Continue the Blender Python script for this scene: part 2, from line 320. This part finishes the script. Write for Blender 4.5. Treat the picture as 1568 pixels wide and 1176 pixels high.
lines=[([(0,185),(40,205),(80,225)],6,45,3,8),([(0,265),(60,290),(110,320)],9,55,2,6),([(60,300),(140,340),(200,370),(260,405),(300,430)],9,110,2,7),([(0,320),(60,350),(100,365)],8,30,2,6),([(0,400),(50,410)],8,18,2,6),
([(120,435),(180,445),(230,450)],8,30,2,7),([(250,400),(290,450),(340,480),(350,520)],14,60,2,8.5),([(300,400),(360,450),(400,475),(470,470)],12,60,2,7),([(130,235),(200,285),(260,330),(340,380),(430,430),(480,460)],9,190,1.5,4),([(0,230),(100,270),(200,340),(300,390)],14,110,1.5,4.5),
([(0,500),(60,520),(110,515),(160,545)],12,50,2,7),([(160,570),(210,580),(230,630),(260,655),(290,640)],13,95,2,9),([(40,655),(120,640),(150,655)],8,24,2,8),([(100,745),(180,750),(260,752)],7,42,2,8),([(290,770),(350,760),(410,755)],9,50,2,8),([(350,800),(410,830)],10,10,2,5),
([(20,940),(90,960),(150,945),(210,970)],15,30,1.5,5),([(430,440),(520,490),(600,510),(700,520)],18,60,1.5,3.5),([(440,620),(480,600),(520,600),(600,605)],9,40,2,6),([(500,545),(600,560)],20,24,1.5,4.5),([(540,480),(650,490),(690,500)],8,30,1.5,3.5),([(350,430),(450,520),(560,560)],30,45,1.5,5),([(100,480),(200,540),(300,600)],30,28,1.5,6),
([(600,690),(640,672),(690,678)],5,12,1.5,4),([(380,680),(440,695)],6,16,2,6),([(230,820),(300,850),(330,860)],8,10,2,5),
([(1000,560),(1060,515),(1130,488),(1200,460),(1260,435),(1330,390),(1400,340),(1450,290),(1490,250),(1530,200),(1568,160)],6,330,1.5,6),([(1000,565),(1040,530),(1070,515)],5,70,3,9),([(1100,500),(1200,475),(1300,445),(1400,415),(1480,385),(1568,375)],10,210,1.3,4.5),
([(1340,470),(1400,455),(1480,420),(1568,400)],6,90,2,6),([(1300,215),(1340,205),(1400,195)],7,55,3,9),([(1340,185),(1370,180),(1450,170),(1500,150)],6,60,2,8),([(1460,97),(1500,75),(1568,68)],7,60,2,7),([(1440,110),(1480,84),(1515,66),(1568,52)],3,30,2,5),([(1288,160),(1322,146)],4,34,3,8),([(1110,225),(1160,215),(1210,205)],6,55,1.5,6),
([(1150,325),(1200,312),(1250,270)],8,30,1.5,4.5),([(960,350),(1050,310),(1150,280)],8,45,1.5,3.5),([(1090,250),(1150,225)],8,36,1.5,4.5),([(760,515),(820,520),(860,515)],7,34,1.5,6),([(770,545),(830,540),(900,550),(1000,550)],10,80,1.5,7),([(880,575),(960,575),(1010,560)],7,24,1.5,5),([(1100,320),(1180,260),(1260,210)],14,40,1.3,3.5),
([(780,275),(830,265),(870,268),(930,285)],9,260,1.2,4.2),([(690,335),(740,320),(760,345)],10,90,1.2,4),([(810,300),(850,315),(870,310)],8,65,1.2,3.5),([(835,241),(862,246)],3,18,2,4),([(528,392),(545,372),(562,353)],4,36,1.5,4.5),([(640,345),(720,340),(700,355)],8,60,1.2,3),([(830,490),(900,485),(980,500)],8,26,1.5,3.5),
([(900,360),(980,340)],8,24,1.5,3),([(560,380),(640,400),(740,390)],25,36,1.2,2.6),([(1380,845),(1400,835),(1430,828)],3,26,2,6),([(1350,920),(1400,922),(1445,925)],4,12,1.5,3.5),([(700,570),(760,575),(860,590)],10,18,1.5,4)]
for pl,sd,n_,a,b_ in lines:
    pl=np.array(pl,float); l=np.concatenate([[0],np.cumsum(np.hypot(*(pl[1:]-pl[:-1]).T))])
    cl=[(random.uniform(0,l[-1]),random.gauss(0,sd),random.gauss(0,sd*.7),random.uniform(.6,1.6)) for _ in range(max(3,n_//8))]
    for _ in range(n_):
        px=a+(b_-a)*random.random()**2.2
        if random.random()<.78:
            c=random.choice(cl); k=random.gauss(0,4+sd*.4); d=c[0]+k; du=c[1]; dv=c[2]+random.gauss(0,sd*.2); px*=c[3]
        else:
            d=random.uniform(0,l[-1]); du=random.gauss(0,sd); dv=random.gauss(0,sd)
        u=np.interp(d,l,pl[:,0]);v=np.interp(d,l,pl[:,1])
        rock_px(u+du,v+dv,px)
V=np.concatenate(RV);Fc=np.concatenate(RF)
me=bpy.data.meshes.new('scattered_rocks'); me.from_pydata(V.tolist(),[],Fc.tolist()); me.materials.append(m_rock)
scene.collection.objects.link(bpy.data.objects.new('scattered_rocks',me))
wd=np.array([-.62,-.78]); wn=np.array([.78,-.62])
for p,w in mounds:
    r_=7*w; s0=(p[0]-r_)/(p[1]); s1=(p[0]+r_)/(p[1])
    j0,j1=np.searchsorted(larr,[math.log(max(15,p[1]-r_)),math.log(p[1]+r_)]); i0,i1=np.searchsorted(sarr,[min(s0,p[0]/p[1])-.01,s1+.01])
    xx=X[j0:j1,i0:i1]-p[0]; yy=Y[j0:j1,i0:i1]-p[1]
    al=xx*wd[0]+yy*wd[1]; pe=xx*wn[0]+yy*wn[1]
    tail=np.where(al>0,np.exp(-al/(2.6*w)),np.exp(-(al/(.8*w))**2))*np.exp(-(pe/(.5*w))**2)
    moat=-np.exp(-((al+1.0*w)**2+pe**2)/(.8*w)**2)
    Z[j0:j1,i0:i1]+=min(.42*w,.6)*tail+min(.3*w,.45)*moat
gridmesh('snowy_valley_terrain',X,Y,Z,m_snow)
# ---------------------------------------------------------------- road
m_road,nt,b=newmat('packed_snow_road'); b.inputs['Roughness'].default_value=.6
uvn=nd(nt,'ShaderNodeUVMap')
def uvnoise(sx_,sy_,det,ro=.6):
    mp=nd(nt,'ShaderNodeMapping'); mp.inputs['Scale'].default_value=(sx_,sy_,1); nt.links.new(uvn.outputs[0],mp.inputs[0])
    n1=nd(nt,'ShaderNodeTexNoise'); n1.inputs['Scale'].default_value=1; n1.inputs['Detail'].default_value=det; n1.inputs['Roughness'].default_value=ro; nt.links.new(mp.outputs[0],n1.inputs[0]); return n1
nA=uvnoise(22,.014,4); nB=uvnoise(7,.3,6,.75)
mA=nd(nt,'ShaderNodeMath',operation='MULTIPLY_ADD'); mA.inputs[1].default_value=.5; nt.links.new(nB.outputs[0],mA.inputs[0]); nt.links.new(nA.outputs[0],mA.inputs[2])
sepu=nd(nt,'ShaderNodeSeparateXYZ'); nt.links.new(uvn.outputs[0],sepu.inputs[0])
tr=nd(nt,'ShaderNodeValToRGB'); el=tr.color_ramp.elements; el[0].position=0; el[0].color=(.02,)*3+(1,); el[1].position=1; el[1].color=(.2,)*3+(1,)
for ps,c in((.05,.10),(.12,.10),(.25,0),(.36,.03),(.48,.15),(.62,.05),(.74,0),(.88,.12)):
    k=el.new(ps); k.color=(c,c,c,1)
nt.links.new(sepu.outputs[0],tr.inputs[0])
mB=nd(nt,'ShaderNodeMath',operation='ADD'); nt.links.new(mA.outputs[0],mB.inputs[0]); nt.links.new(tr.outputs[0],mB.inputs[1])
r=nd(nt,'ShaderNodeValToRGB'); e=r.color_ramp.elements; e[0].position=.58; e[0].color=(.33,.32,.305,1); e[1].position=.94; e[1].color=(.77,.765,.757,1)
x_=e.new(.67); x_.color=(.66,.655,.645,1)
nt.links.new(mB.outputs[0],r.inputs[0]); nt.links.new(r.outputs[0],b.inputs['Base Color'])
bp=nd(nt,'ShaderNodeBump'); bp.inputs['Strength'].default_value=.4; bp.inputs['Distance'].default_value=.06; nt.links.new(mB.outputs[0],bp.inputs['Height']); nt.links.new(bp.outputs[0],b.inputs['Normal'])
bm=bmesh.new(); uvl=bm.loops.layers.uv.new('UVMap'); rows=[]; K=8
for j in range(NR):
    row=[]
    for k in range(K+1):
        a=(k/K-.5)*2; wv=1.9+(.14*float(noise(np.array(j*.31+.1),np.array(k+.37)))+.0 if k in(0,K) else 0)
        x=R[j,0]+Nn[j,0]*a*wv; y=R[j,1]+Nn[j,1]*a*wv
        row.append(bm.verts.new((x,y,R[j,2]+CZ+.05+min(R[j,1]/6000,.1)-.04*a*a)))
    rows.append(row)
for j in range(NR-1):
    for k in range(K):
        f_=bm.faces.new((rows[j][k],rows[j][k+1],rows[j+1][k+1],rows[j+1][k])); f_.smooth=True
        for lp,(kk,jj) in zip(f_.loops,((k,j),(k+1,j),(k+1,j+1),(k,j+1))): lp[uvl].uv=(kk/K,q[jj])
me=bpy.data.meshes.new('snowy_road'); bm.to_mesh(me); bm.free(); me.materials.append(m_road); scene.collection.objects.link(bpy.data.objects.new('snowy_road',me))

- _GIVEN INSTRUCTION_
Isolate the lines above that contain the word "scene" and copy them.

- _COMPLETED EXERCISE_
Continue the Blender Python script for this scene: part 2, from line 320. This part finishes the script. Write for Blender 4.5. Treat the picture as 1568 pixels wide and 1176 pixels high.
scene.collection.objects.link(bpy.data.objects.new('scattered_rocks',me))
me=bpy.data.meshes.new('snowy_road'); bm.to_mesh(me); bm.free(); me.materials.append(m_road); scene.collection.objects.link(bpy.data.objects.new('snowy_road',me))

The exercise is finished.